**PROMPT:** Find each line with the word "objects" in it, then give the total alone.

**SOURCE MATERIAL:**
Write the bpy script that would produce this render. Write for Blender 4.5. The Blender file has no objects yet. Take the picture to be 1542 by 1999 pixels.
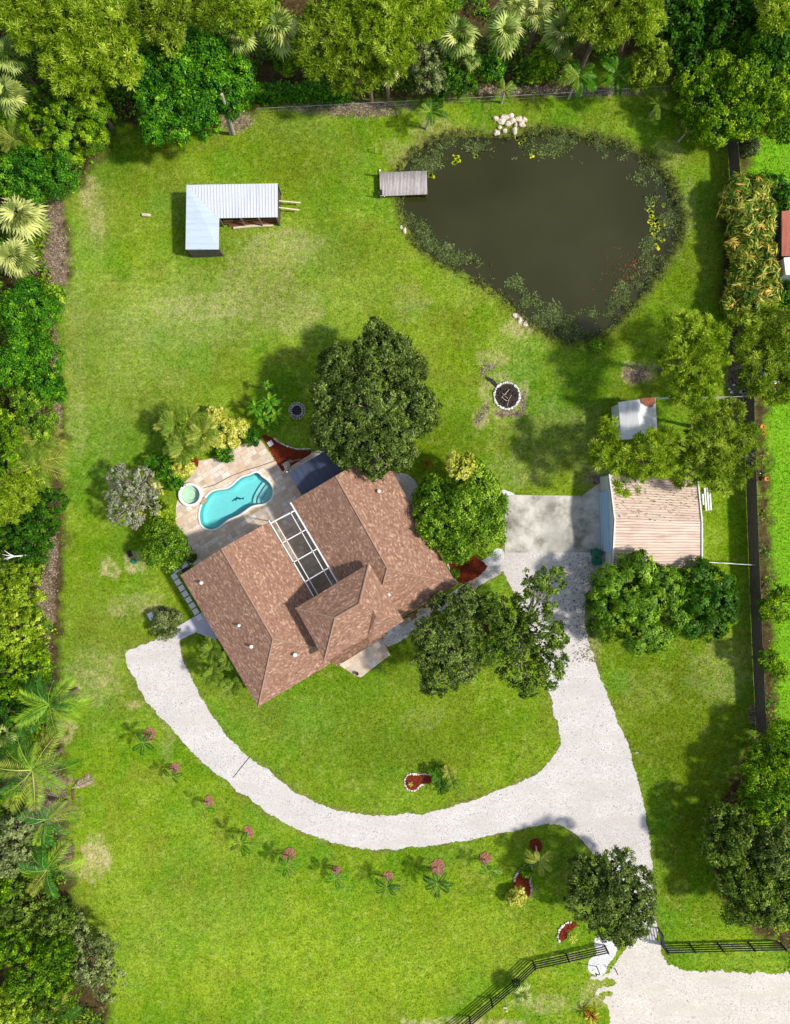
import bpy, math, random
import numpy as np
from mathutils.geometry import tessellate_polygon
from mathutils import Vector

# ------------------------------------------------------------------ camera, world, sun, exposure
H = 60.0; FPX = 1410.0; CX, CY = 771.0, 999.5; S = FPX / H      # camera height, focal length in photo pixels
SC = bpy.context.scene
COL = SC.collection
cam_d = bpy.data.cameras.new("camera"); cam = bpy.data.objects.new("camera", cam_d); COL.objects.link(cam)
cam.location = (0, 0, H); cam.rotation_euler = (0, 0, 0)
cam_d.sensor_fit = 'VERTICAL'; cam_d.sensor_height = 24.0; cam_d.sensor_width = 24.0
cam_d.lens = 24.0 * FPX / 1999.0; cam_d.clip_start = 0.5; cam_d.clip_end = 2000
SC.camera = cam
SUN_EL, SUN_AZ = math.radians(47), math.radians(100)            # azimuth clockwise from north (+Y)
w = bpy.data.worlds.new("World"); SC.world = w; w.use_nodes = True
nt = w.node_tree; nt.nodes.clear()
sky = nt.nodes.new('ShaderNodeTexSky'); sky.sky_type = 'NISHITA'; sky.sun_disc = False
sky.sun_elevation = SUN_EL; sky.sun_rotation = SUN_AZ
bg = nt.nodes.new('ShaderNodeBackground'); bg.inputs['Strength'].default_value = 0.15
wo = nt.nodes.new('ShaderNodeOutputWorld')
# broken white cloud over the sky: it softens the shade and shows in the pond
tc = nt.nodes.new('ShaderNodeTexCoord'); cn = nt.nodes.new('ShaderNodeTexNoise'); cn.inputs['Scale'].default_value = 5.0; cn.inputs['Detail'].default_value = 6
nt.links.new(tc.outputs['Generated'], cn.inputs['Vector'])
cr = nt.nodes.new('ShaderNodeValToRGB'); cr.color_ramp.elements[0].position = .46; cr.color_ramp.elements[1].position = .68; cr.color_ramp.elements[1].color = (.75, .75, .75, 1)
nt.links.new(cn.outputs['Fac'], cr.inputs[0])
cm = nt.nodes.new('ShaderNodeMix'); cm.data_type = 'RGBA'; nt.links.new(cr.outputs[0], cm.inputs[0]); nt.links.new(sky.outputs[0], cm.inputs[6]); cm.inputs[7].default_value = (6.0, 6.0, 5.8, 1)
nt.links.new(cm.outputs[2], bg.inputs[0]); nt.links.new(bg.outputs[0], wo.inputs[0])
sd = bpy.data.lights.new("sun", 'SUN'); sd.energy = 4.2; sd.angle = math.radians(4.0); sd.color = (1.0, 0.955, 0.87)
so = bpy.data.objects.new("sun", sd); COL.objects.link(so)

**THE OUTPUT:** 3